At no point does Brecht suggest that ‘popular common sense’ is enough by itself. What he does try to show – repeatedly and variously in different plays – is that ordinary people are capable of learning the workings of history and science, and that when they have learnt them they will be an irresistible power. Scenes with Vlassova in The Mother, the pupils Andrea and Federzoni in Galileo, Langevin and Genevieve in Days of the Commune, are all demonstrations ‘in praise of learning’. (‘You must be ready to take over,’ as the Brecht-Eisler song has it.) And one obligation of the intellectual, the political activist, and the theatre is to enable people to learn.

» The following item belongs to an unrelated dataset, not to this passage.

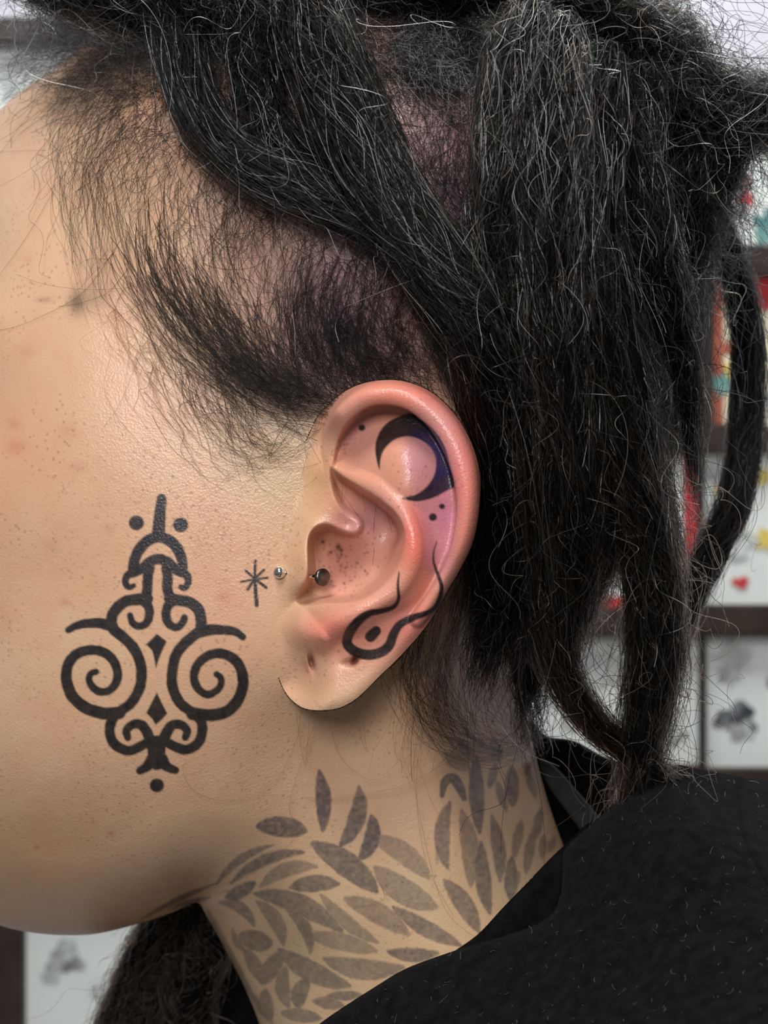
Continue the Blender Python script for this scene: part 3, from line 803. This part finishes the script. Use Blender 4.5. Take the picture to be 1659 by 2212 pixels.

The tragic helplessness of uninstructed ‘popular common sense’, with its racy idiom, its short-term shrewdness and flashes of insight, its larger blindness, is most brilliantly demonstrated in Mother Courage herself.
Reading these books in the middle of an economic and political crisis more dangerous than any since the Thirties, one sometimes feels it’s not so much Brecht who needs ‘contemporising’ as his critics. True, there are other, later contradictions that Brecht didn’t and couldn’t represent: the conflict between the USSR and China, both Socialist states, is an obvious example. It’s for a new generation of writers to work those out, without losing the commitment and sardonic insight that, like it or not, still give Brecht’s plays their unique impact.